Something like this but I’m sure this is very wrong. Control2 is probably not a thing, but the idea here is it lowers all but 440hz.

	(let ((sig(sim
    (scale 0.2 (hzosc 220))
    (scale 0.2 (hzosc 330))
    (scale 0.2 (hzosc 440))
    (scale 0.2 (hzosc 880))
    (scale 0.2 (hzosc 1100))))
      (control (pwl 0 400 1 400))
	  (control2 (pwl 0 500 1 500)))
	  
  (dotimes (i 4 sig)
    (setf sig (hp sig control)))
	 
  (dotimes (i 4 sig)
    (setf sig (lp sig control2))))

Or maybe assigning the (sim (hzosc)'s) to a variable and performing the filters on that? This syntax is all wrong, though I’m sure I saw something similar to this while pouring over this forum for the past week, but I can’t find it again.

currtones = (sim
    (scale 0.2 (hzosc 220))
    (scale 0.2 (hzosc 330))
    (scale 0.2 (hzosc 440))
    (scale 0.2 (hzosc 880))
    (scale 0.2 (hzosc 1100)))

(let ((sig(currtones))
      (control (pwl 0 400 1 400)))
  (dotimes (i 4 sig)
    (setf sig (hp sig control))))
	
(let ((sig(currtones))
      (control (pwl 0 500 1 500)))	  
  (dotimes (i 4 sig)
    (setf sig (lp sig control))))

Once again, thank you for all your help. I believe if I can get this last thing working, I’ll be able to stay out of your hair. For a little while at least. :slight_smile:

You can nest filters one inside another:

(dotimes (i 4 sig)
    (setf sig (lp (hp sig control) control2))))

Ah, control2 IS a thing. Cool. This works well for me. Thank you for the help Steve, you’ve been amazing.

On another note, if everybody will give me their email, I have a wide variety of Male Enhancement Products to sell… Just Kidding!!!

Thanks again, everybody!

“Control2” is a “thing” if you make it a “thing”.

Almost any word you choose may be a “thing”. More technically, you can use most words as “variables” to represent “data”.
A “variable” is a “symbol” that represents some data. More technically, the symbol is “bound” to the data.
Example:
If we want to say “val = 3”, then in Nyquist we can write that as:

(setq val 3)

“val” is a symbol to which we bind the numeric value “3”.
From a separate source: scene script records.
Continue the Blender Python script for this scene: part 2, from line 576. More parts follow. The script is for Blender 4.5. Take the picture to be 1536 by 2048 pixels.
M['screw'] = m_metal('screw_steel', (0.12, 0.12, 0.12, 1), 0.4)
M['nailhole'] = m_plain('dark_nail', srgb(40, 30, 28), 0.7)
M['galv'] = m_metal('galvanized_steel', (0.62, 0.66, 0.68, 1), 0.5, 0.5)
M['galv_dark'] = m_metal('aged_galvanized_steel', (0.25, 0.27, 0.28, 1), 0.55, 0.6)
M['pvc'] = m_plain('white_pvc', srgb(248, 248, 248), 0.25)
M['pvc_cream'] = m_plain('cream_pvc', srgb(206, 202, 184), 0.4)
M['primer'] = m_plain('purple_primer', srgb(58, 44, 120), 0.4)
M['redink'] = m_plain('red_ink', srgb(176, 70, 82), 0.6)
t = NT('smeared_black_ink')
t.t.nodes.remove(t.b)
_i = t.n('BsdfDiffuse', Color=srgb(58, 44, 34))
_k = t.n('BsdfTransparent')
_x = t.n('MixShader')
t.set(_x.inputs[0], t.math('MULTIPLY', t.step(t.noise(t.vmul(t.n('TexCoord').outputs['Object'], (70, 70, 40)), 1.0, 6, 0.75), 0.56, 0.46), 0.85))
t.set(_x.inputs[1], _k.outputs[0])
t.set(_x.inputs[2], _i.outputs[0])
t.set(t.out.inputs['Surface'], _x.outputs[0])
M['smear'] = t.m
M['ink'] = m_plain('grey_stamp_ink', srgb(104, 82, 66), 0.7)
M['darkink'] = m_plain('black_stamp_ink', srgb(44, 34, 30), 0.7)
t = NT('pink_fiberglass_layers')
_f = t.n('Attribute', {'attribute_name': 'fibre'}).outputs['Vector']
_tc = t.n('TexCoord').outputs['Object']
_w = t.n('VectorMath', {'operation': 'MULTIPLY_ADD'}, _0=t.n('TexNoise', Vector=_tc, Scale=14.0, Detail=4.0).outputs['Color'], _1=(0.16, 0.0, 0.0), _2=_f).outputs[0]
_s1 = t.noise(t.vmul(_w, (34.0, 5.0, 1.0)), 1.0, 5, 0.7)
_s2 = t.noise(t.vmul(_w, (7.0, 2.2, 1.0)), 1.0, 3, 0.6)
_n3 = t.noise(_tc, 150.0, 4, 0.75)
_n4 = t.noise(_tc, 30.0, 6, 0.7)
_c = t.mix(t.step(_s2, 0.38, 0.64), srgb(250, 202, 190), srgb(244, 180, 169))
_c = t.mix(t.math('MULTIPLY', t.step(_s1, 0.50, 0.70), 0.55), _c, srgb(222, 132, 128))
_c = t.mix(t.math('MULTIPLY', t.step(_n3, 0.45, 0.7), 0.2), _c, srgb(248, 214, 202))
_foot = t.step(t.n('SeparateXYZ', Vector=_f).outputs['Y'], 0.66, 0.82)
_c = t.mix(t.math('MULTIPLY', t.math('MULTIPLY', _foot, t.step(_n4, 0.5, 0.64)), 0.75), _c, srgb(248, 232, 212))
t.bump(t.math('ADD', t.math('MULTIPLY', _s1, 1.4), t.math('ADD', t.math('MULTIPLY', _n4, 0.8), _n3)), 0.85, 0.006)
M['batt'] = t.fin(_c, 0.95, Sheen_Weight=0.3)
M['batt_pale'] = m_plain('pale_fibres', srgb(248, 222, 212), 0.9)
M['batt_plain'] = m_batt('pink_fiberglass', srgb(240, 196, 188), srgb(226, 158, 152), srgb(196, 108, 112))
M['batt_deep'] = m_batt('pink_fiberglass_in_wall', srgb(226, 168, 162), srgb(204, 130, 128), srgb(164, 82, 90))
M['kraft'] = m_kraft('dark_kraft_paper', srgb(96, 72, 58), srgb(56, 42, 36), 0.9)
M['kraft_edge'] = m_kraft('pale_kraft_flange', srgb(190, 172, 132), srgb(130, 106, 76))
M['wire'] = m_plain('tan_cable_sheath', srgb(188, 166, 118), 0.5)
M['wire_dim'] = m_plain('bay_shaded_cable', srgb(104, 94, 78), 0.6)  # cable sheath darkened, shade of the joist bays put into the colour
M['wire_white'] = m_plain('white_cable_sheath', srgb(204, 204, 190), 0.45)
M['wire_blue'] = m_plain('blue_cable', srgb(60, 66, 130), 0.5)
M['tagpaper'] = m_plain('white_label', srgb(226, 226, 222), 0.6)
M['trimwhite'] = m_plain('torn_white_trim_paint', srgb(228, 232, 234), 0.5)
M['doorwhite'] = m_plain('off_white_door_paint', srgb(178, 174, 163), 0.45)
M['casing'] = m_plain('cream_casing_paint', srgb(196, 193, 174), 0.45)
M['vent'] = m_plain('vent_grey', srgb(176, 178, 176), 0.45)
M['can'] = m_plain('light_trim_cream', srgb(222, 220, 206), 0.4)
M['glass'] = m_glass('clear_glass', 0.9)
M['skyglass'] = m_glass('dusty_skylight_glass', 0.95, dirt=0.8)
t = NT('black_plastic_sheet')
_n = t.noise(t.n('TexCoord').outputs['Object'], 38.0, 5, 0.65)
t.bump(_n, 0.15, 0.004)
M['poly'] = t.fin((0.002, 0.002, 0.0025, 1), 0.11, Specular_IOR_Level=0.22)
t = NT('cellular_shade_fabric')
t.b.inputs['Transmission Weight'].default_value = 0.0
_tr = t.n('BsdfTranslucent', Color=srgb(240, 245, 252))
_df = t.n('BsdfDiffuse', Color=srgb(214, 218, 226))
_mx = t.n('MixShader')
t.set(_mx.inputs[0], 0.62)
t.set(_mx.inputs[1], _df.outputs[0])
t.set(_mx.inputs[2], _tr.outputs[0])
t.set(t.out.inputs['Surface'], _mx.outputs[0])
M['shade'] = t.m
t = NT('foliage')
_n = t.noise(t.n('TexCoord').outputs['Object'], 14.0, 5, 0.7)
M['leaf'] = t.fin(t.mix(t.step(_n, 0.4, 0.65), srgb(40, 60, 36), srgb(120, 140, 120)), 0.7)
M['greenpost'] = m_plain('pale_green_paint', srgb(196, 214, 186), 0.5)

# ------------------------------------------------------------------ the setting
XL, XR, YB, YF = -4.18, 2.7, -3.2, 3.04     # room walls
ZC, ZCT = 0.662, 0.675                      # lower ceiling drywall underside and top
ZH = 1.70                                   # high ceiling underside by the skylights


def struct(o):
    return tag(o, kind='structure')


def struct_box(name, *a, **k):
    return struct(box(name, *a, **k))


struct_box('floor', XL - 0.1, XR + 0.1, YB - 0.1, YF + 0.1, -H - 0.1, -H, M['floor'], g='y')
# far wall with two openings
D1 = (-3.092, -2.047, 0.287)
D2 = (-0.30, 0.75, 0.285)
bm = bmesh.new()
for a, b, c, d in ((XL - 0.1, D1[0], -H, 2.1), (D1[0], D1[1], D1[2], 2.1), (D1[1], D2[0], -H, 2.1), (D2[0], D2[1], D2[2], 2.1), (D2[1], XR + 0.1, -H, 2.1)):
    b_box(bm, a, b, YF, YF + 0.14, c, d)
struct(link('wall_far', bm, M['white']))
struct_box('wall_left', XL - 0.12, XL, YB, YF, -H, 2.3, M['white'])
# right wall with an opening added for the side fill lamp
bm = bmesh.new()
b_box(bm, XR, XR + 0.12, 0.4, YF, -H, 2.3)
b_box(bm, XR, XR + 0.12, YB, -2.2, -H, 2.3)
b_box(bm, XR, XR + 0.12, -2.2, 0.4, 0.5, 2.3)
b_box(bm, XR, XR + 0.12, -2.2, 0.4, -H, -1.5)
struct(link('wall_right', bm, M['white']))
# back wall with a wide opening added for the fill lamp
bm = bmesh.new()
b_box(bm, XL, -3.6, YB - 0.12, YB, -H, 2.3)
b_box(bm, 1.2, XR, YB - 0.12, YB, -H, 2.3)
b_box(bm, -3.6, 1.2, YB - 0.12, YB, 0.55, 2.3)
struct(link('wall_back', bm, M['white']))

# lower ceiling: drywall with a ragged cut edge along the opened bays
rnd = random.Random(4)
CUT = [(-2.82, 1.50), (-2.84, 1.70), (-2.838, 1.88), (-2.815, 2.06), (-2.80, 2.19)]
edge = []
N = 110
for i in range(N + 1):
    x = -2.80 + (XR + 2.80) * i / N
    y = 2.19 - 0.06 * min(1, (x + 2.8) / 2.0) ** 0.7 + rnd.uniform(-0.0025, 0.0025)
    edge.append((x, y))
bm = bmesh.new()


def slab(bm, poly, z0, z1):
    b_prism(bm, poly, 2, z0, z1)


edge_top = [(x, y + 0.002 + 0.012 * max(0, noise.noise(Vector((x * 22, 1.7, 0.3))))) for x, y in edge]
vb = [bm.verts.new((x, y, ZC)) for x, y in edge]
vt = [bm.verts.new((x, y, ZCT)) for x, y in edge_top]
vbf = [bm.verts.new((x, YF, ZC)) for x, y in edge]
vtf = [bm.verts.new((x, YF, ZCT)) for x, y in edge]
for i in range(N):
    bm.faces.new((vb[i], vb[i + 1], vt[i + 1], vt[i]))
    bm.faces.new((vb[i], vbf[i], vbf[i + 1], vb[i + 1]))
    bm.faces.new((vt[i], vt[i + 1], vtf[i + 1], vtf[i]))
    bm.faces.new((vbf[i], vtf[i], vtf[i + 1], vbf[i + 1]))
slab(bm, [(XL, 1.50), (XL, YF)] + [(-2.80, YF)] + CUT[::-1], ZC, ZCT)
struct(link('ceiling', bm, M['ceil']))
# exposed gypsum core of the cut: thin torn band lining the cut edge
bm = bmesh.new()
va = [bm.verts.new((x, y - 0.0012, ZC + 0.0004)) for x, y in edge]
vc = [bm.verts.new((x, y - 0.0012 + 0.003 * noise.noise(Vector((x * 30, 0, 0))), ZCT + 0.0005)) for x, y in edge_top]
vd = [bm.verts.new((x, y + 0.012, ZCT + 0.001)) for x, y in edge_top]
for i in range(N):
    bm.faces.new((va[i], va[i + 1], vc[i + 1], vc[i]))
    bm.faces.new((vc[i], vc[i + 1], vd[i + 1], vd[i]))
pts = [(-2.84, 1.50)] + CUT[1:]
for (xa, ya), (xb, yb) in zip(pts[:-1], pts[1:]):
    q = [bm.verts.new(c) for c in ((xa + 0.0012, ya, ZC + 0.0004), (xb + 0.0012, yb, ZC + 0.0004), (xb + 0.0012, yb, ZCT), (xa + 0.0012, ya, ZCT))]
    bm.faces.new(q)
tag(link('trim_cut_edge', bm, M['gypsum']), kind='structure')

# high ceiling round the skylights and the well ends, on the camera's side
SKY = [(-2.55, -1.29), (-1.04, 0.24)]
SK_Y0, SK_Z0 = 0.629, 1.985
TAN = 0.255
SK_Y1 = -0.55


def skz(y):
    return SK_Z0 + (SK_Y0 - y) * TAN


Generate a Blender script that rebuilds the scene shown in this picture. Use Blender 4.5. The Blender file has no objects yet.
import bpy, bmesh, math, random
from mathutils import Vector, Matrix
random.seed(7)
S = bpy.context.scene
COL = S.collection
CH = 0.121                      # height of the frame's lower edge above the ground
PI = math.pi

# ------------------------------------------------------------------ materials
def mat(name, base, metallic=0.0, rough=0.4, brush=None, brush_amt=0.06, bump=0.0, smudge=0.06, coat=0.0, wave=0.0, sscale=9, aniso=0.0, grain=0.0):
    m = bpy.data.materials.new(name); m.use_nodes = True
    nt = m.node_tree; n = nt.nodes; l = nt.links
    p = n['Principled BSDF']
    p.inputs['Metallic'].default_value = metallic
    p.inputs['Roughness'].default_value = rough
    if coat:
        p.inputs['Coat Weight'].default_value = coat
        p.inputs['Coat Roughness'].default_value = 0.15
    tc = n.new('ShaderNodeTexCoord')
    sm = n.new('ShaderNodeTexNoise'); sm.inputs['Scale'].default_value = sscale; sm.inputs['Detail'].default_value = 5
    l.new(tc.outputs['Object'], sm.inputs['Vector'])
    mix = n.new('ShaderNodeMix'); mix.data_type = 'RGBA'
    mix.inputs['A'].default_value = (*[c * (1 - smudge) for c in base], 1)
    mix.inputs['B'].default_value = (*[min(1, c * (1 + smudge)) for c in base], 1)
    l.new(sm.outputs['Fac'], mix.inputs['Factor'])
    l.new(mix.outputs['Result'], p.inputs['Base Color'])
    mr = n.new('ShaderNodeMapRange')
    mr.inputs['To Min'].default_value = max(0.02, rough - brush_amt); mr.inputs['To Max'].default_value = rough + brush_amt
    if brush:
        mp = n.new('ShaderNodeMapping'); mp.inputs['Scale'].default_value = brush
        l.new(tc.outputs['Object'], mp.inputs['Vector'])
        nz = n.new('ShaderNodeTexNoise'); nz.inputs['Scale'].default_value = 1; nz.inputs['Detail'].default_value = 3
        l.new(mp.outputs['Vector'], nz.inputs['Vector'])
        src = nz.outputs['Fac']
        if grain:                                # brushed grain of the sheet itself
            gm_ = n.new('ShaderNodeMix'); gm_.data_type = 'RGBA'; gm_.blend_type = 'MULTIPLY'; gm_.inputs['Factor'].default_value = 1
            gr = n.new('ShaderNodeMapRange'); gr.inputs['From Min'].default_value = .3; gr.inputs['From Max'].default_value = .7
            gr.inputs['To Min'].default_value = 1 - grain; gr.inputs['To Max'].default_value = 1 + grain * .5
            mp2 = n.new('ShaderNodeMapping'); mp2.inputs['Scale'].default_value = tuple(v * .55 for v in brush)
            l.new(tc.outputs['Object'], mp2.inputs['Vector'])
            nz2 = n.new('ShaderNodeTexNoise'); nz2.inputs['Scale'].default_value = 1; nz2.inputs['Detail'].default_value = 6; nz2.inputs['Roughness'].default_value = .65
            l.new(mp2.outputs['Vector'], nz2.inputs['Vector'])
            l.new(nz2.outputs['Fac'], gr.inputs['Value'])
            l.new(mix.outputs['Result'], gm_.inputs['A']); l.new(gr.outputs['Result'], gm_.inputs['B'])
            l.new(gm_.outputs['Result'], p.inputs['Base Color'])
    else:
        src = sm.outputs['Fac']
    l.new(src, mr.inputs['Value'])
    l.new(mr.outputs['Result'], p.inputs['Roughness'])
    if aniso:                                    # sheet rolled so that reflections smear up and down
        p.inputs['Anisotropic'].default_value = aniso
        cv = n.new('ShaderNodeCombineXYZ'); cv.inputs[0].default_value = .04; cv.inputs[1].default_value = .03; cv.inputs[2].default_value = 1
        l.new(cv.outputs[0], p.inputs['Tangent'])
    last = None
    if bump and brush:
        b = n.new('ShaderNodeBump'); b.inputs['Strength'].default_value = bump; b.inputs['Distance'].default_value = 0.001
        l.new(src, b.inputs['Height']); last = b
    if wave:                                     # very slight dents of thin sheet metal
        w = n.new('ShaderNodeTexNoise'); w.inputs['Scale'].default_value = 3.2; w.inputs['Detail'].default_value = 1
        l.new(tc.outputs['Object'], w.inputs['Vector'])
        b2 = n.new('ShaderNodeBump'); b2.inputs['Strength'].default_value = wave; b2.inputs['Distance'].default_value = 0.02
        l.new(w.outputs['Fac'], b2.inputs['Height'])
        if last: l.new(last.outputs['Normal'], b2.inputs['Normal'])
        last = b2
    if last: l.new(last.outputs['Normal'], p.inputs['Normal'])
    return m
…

There are many “types” of “data” (called “data types” :open_mouth: ).
As with most computer languages, “data types” in Nyquist include

  • integers: whole numbers such as “3”)
  • floating point numbers: fractional numbers such as “3.142”
  • characters: such as “C”
  • strings: such as “Hello World”
  • lists: such as '(1 2.0 3 35)
  • arrays: such as #(1 4 6)
  • and others

Because Nyquist is designed to work with audio, it has some other useful data types built in, specifically “sound”. Nyquist treats “sounds” as “types of data” in much the same way as any other “type of data”.

Just as we can use a “variable” to represent a number, we can use a variable to represent as “sound”.
Example:

(setq val 3) ;integer data



(setq val 3.123) ;float data



(setq val (osc 60 1)) ;sound data



(setq val (pwlv 0 1 1)) ;sound data

Note that in the final example, “pwlv” makes a “control signal”. A control signal is a “sound” though usually at a low sample rate (by default the sample rate of a control signal is 1/20th of the sound sample rate.


From your earlier code:

(let ((control2 (pwl 0 500 1 500))))

“control2” is a “variable” to which you have bound the control signal (pwl 0 500 1 500).